Manuel Göttsching laid the groundwork for generations of electronic musicians

Although it might help, there’s a fair chance you don’t need to be standing behind the counter of a record shop to know what “the album with the chess cover” refers to. Since its release in 1984, Manuel Göttsching’s E2-E4iconic chessboard sleeve and all – has been heralded as a Year Zero for electronic minimalism by crate-diggers and newcomers alike. Some have gone further, declaring it the first electronic dance album. In any case, for Göttsching, who died last week aged 70, it was just one of several giant leaps guided by a career-long reverence for the unrepeatable moment.

Born in 1952 in West Berlin, Göttsching spent his youth listening to opera at home and playing in blues bands with friends. It was with one of them, Hartmut Enke, that he later studied improvisation under Swiss avant-garde composer Thomas Kessler. Alongside fellow student Klaus Schulze, the outgoing drummer of Tangerine Dream, they swiftly broke free from the world of blues-rock to form Ash Ra Tempel in 1970. Described by one early critic “as the James Brown band on acid,” their searing freakouts, captured on early 70s albums Ash Ra Tempel and Schwingungen, redrew the map for free-form psychedelia. Albums such as Seven Up an avant-garde collaboration with countercultural guru Timothy Leary – proved a legitimate alternative to the norm, even for many fans of innovators such as Neu! and Can.

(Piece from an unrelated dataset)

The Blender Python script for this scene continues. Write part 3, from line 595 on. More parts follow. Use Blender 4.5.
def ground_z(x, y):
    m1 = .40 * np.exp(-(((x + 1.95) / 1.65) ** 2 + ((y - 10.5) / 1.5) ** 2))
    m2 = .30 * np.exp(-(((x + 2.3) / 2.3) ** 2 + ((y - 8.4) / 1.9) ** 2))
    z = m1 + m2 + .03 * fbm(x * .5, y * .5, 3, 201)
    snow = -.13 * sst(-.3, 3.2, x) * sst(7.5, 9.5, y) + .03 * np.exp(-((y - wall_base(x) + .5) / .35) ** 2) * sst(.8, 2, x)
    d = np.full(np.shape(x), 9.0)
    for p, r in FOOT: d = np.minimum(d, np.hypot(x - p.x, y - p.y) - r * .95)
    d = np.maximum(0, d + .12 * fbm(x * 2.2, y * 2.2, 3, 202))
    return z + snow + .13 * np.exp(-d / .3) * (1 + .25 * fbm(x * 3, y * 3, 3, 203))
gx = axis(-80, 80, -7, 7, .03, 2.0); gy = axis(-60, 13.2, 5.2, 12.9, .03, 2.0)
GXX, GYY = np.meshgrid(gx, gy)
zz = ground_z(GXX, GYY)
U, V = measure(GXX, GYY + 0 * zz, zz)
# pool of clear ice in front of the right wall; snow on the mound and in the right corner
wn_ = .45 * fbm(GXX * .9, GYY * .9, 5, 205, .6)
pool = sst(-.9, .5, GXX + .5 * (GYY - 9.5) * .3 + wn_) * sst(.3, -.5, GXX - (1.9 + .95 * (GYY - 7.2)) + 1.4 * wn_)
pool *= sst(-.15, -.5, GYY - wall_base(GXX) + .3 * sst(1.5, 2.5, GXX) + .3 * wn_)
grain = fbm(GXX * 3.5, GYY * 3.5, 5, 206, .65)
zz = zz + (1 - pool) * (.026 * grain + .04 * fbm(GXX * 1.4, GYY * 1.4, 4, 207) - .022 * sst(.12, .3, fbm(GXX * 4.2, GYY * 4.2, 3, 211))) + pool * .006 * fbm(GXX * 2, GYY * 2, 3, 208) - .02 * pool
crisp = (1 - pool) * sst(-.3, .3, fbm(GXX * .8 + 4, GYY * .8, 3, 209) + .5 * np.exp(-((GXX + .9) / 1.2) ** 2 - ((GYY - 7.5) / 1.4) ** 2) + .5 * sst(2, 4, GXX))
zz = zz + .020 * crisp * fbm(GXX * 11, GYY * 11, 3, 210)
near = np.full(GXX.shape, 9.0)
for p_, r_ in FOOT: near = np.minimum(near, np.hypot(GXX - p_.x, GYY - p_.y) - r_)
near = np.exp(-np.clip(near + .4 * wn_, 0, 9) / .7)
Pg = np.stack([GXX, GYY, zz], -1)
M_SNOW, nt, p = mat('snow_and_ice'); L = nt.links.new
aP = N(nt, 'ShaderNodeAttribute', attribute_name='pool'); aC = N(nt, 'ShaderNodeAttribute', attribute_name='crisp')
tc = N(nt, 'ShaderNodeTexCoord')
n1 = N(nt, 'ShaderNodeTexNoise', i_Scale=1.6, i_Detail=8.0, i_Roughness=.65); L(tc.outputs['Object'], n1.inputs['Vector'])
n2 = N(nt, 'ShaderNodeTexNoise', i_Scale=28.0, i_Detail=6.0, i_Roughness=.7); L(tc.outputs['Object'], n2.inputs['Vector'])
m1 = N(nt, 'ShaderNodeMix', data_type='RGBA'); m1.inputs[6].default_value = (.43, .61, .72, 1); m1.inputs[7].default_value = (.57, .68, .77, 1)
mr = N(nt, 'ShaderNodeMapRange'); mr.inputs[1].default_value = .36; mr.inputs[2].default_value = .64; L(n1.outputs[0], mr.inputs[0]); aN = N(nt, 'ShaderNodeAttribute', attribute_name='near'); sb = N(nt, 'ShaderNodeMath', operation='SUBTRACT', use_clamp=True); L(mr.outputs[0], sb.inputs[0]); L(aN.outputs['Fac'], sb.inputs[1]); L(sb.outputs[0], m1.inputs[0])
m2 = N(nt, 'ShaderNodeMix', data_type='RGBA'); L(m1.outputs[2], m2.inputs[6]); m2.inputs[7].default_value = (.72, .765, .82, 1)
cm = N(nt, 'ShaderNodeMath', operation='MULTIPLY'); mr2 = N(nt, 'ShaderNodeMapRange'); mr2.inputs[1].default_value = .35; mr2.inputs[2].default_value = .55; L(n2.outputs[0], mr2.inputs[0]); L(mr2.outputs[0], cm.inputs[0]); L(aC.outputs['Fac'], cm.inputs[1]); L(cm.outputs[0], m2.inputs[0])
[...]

Iconic … the cover art for Manuel Göttsching’s E2-E4. Photograph: MG.ART

From the first foreboding textures of Amboss, the sprawling opener from the band’s 1971 self-titled debut, Göttsching was a guitarist who seemed to intuitively grasp that spontaneity is often best harnessed within basic parameters. All it took was a cue or two – a couple of chords or some skeletal rhythmic motif – for mind-melting exploration to roam free. Released in 1975, his solo debut, Inventions for Electric Guitar (subtitled Ash Ra Tempel VI following the departure of Enke and Schulze) was a textbook example of his improvisational talent. Inspired by the cyclical electric organ of Terry Riley, its trance-inducing guitar mantras may have been the closest mid-70s rock came to mimicking the advent of digital audio sequencing. If Inventions for Electric Guitar proved anything it was that much like the vast careers of his peers, including Schulze and Neu! co-founder Michael Rother, Göttsching’s output was often most potent when it played with both chance and control.

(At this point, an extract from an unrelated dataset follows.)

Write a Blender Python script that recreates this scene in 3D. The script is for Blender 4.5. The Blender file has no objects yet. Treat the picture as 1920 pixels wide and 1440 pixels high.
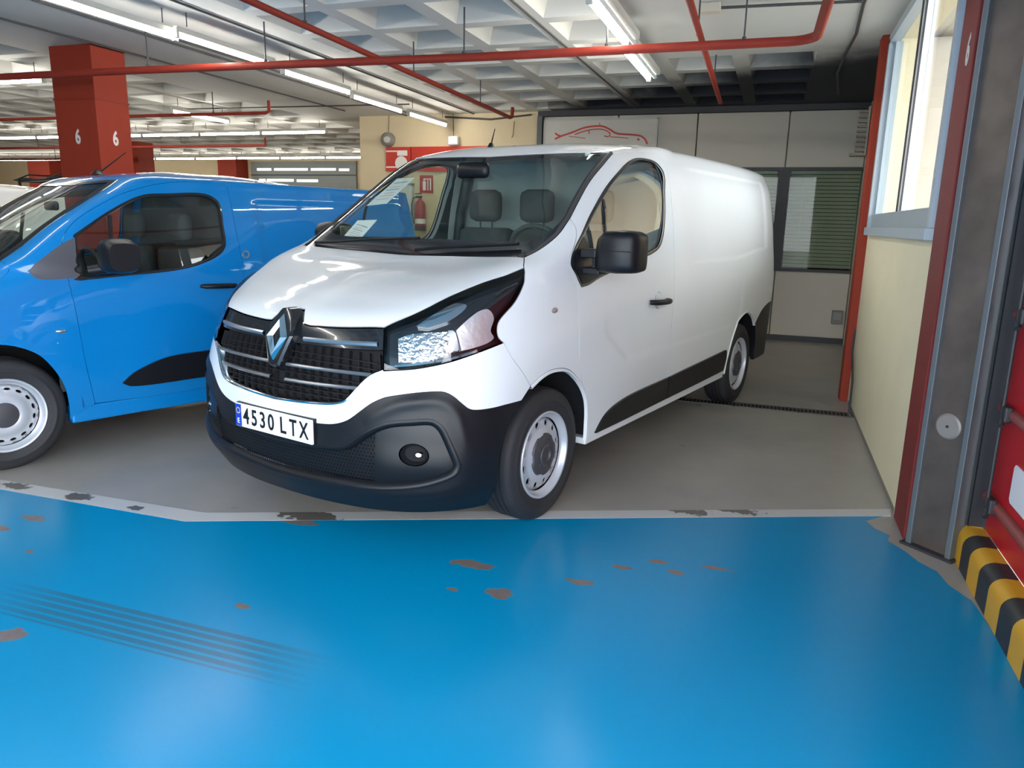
import bpy, bmesh, math, random
import numpy as np
from mathutils import Matrix, Vector
from mathutils.geometry import delaunay_2d_cdt
random.seed(7)
C = bpy.context.scene.collection
SC = bpy.context.scene
PI = math.pi

# ------------------------------------------------------------------ camera, world, light, exposure
cam = bpy.data.cameras.new('camera'); cam_o = bpy.data.objects.new('camera', cam); C.objects.link(cam_o)
cam.sensor_width = 36; cam.lens = 1388.6841/1920*36; cam.clip_start = .05; cam.clip_end = 200
def cam_axes():
    yaw, pitch, roll, phi = 3.7256303, .2166533, .0223676, .2542
    cy, sy, cp, sp = math.cos(yaw), math.sin(yaw), math.cos(pitch), math.sin(pitch)
    f = np.array([cy*cp, sy*cp, -sp]); r = np.array([sy, -cy, 0]); u = np.cross(r, f)
    cr, sr = math.cos(roll), math.sin(roll)
    r, u = cr*r+sr*u, -sr*r+cr*u
    s, co = math.sin(phi), math.cos(phi)
    M = np.array([[-s, co, 0], [-co, -s, 0], [0, 0, 1]])
    return M@r, M@u, M@f
_r, _u, _f = cam_axes()
cam_o.matrix_world = Matrix(((_r[0], _u[0], -_f[0], 0), (_r[1], _u[1], -_f[1], 0), (_r[2], _u[2], -_f[2], 1.4486), (0, 0, 0, 1)))
SC.camera = cam_o
SC.view_settings.view_transform = 'Standard'; SC.view_settings.look = 'None'
SC.view_settings.gamma = 1; SC.view_settings.use_curve_mapping = False
SC.view_settings.exposure = 1.05
W = bpy.data.worlds.new('sky'); SC.world = W; W.use_nodes = True
bg = W.node_tree.nodes['Background']; bg.inputs[0].default_value = (.90, .95, 1.0, 1); bg.inputs[1].default_value = 5.0
TUBE_E = 27.0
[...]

There were some precious curveballs along the way. His first release as Ashra, 1976’s New Age of Earth, pared back ad-hoc fever in favour of subtly patterned ambience. Göttsching later referred to the record as a “complete composition from the first to the last note”, and it’s a joy to consider the flittering staccato motifs of Sunrain and the careful craft that went into composing them.

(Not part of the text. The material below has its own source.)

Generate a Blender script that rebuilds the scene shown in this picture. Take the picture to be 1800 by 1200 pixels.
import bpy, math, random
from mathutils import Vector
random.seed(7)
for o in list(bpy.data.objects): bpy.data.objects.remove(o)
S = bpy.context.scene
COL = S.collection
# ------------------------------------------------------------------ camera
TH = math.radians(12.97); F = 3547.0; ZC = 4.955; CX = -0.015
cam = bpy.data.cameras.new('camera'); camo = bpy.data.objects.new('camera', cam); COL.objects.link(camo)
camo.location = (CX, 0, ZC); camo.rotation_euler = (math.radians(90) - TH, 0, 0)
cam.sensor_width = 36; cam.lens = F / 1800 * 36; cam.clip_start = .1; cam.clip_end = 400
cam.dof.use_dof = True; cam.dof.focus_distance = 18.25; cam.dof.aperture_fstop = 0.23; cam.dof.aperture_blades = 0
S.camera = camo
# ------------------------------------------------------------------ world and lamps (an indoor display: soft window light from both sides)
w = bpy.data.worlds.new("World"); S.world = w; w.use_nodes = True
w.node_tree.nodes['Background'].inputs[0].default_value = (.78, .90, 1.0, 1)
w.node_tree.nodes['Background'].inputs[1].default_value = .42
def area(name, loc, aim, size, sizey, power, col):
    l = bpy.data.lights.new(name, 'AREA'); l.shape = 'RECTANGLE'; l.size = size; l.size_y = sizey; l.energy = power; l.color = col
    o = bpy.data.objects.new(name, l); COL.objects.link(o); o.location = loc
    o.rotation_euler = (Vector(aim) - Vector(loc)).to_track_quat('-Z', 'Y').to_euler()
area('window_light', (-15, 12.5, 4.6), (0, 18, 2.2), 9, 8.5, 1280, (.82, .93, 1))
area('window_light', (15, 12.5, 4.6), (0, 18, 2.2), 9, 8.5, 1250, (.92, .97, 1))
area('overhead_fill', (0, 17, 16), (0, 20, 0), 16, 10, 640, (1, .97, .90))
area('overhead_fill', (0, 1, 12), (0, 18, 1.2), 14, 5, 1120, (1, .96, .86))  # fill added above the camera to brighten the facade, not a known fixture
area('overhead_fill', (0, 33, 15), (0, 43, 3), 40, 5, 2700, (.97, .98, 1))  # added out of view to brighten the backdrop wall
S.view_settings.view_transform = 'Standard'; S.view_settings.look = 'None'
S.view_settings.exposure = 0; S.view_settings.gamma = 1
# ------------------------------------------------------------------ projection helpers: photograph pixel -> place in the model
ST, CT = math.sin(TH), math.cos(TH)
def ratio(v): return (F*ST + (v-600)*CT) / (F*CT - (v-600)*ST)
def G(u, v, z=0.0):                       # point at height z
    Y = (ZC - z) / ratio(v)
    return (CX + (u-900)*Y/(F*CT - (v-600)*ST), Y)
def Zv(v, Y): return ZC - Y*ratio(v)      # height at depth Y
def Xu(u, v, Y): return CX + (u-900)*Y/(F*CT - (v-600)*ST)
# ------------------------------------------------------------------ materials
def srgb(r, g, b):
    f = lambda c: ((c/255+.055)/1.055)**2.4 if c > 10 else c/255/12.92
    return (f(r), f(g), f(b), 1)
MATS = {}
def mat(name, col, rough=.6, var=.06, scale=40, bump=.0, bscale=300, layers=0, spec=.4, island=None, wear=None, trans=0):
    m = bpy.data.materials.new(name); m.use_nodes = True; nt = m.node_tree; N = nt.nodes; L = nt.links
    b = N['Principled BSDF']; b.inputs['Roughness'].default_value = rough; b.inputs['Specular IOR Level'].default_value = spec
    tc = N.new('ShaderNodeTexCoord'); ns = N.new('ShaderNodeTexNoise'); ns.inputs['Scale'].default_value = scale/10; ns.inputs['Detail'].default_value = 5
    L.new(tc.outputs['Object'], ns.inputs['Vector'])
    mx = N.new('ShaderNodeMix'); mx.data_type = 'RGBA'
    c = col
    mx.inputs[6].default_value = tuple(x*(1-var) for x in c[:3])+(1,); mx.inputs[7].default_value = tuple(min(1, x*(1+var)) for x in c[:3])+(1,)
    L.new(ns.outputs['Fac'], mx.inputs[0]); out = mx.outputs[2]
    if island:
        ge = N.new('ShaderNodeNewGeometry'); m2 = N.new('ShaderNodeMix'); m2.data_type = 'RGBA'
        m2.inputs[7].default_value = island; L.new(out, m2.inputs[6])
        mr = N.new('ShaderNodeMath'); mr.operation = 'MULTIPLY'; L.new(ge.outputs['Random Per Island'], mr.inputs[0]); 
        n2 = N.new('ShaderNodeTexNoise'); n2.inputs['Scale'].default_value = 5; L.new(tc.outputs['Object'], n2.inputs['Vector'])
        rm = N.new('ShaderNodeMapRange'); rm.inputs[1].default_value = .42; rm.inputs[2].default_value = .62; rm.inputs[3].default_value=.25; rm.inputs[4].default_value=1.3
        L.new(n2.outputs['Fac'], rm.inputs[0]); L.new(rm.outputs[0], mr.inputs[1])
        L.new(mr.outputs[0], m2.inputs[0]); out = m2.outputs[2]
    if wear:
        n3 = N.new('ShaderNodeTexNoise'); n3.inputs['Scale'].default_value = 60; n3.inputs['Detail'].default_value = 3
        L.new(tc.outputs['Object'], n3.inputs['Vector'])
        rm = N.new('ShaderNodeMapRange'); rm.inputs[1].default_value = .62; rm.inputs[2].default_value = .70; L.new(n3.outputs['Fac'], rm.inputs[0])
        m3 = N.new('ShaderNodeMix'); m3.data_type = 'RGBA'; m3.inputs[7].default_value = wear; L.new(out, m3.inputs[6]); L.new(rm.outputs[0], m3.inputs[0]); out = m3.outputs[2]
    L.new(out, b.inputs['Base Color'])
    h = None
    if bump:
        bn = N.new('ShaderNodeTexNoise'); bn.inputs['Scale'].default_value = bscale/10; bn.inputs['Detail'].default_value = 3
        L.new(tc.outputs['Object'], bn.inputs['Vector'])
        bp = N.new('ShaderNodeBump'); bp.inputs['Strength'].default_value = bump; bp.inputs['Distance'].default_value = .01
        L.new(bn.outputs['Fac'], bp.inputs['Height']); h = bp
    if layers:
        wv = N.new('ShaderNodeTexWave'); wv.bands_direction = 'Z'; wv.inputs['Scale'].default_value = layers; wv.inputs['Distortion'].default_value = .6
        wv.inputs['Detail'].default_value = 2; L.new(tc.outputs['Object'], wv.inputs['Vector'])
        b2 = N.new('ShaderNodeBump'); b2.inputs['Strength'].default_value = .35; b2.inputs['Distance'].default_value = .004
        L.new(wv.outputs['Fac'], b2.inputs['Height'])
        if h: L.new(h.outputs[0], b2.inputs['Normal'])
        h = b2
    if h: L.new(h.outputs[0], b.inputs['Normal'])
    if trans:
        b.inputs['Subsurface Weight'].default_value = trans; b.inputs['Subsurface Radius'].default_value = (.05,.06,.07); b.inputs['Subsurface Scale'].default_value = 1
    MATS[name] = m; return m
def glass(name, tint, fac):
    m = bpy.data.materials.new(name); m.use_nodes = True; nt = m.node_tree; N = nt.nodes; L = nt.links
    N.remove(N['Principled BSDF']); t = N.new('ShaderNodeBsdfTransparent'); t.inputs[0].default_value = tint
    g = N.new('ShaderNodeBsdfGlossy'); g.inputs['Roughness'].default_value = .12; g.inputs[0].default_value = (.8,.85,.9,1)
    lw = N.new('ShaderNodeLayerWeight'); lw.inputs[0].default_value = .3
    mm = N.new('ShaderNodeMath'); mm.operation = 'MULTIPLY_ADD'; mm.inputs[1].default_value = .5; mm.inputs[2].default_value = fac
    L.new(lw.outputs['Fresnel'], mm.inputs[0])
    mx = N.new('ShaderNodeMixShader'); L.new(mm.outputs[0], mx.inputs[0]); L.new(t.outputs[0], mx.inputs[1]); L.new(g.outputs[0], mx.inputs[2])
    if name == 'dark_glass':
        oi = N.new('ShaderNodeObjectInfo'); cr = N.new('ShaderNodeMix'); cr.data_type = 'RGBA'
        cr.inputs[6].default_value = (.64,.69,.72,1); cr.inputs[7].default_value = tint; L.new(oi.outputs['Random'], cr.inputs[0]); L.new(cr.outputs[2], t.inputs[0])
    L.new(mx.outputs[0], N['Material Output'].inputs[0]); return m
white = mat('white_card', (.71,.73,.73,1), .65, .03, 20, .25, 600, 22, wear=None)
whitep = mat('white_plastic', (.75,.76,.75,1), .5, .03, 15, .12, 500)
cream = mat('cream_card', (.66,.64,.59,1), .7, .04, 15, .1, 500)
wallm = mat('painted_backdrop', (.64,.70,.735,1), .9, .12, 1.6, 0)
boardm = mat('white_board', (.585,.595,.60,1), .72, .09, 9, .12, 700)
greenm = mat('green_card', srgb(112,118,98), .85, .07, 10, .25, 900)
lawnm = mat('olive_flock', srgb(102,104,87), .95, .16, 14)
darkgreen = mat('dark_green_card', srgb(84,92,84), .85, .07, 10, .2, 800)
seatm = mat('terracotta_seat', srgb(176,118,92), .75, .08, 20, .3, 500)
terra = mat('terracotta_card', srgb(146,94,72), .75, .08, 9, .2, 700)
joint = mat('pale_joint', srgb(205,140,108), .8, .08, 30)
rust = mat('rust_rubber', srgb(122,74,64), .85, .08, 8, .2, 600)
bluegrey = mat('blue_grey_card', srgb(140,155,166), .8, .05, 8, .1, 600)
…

In the late 70s, Göttsching drifted from recording to live-score fashion shows for friends. With this move, he flexed his improvisational muscle once more. Conjured one evening in 1981 and released in 1984, E2-E4 drew from his experience of live-scoring and far beyond. Like purled stitches nestling together, its hour-long weave of polyrhythmic arpeggios and soft synth drums was mood music elevated to a pristine otherworld. Cosmic and hypnotic, boldly electronic yet still faintly “rock”, it didn’t just break new ground: it built a new world of sound from the ground up. And yet it could easily have never been. “I didn’t plan on it,” Göttsching later revealed. “I just wanted to play from scratch for the fun of it. It was like the fruit of my extensive practice over the years was dropping right in front of me and it turned out perfectly. I was working on this complex composition and then I created this piece of music just by improvisation in the frame of one hour.”

Manuel Göttsching performing live on stage at the Barbican in London in 2017.
World of discovery … Manuel Göttsching performing live on stage at the Barbican in London in 2017. Photograph: Will Ireland/Future/Shutterstock

Much in the same way that Thomas Kessler, Terry Riley and others shaped his own development, Göttsching’s most celebrated work slots into a much bigger lineage of influence and collaboration. Critics were initially indifferent to E2-E4’s deceptively repetitive structure, but famed New York DJ David Mancuso regularly spun the record in its entirety at his legendary Loft parties, and cued a whole world of discovery for Detroit techno trailblazers such as Juan Atkins, Derrick May and Carl Craig in the mid-to-late 80s. Although this transatlantic popularity was long unknown to Göttsching, the consensus seemed clear: By limiting the scope and scale of his music, he foreshadowed the core essence of both techno and ambient house.

Göttsching regularly expressed the view that E2-E4 was inferior to some of his other releases, citing Early Water, a masterfully meditative collaboration with Michael Hoenig, the six-part archival series The Private Tapes, and Friendship, his reunion with Klaus Schulze as Ash Ra Tempel, released in 2000. But E2-E4’s one perfect hour will always be a gateway to the future. “I don’t think any individual can claim to be the inventor, but I surely played my part,” he said in 2008. “Only time can tell what will last.”